◆ **DATASET CONTENT**

------------------------------

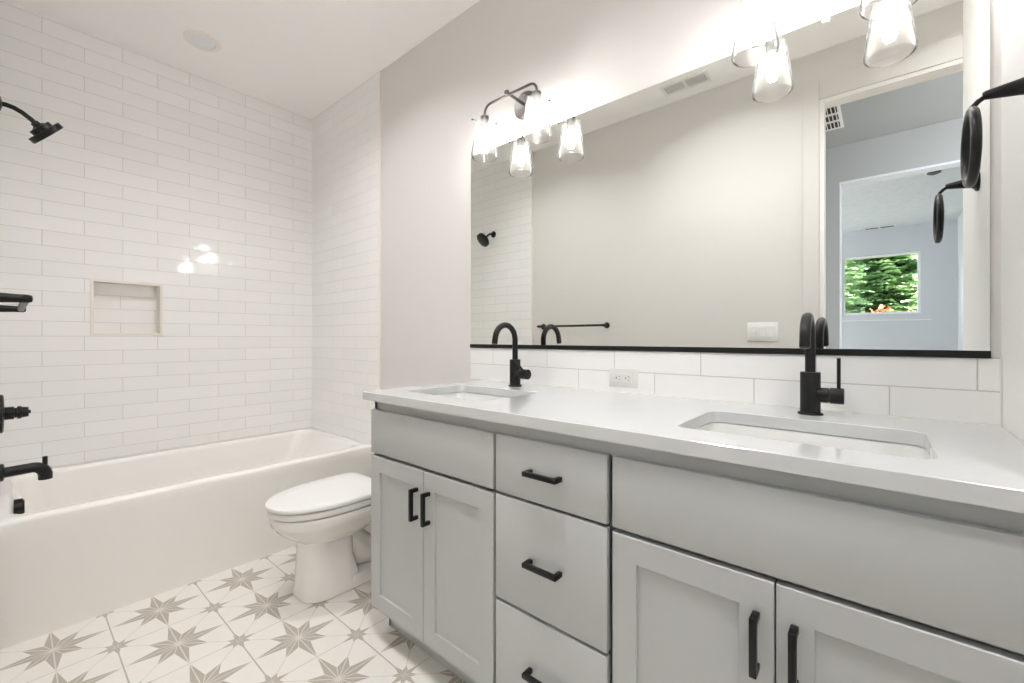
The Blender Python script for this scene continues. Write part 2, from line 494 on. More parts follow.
for a in ((BX0 - .1, VX0, 0, HC), (VX1, BX1 + .1, 0, HC), (VX0, VX1, 0, VZ0), (VX0, VX1, VZ1, HC)):
    box(bm, a[0], a[1], BY - .14, BY, a[2], a[3])
struct(bm, 'wall_bedroom_far', M['bedpaint'])
bm = new()
ft = .032
for a in ((VX0, VX0 + ft, VZ0, VZ1), (VX1 - ft, VX1, VZ0, VZ1), (VX0 + ft, VX1 - ft, VZ0, VZ0 + ft), (VX0 + ft, VX1 - ft, VZ1 - ft, VZ1)):
    box(bm, a[0], a[1], BY - .10, BY - .04, a[2], a[3], .002, 1)
win = struct(bm, 'window_1', M['wintrim'], label='white framed window full of green trees')
bm = new(); box(bm, VX0 + ft - .004, VX1 - ft + .004, BY - .072, BY - .068, VZ0 + ft - .004, VZ1 - ft + .004); finish(bm, 'pane', M['pane'], win)
bm = new(); box(bm, VX0 - .12, VX1 + .11, BY, BY + .03, VZ0 - .10, VZ0 - .085, .002, 1)
finish(bm, 'window_sill', M['wintrim'], win)
# baseboards in the bathroom
bm = new(); box(bm, -2.33, DX0 - .105, YD, YD + .012, 0, .09, .002, 1); struct(bm, 'baseboard_front', M['trim'])
bm = new(); box(bm, -2.33, -1.47, YB - .012, YB, 0, .09, .002, 1); struct(bm, 'baseboard_back', M['trim'])
# outside ground
bm = new(); box(bm, -25, 25, -40, BY - .14, -.6, -.5); struct(bm, 'ground', M['grass'])

# ------------------------------------------------------------------ bathtub
TX0, TX1, TY0, TY1, TZ = WX0 + .003, -2.390, YD + .021, 1.4785, 0.452
bt = empty('bathtub', (TX1, 0.7, 0), 'white alcove bathtub with a smooth flat apron below the tiled walls', 'bathtub')
ox, oy = TX1, 0.7
cx, cy = (TX0 + TX1) / 2, (TY0 + TY1) / 2
hx, hy = (TX1 - TX0) / 2, (TY1 - TY0) / 2
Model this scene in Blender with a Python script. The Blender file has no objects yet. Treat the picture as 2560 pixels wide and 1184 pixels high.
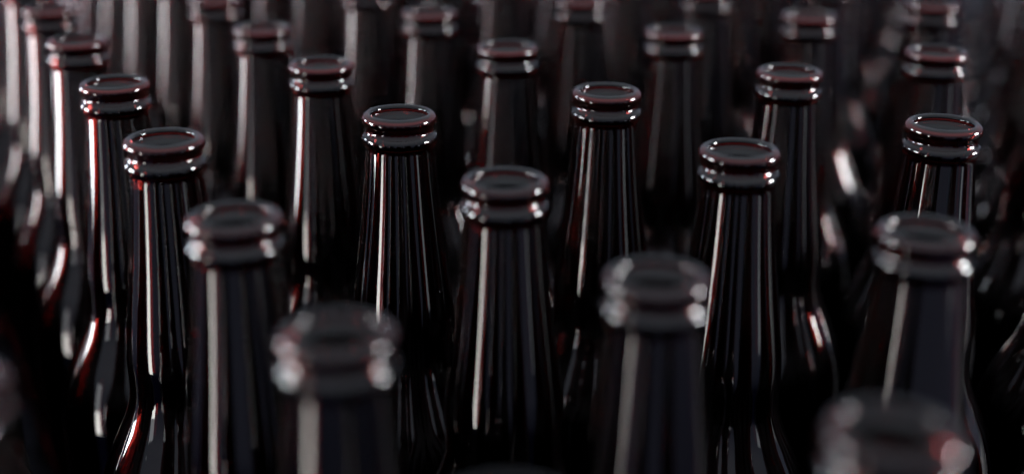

------------------------------

◆ **EXERCISE**
Search the records for the word "Python" and copy every line where it occurs.

◆ **COMPLETED TASK**
The Blender Python script for this scene continues. Write part 2, from line 494 on. More parts follow.
Model this scene in Blender with a Python script. The Blender file has no objects yet. Treat the picture as 2560 pixels wide and 1184 pixels high.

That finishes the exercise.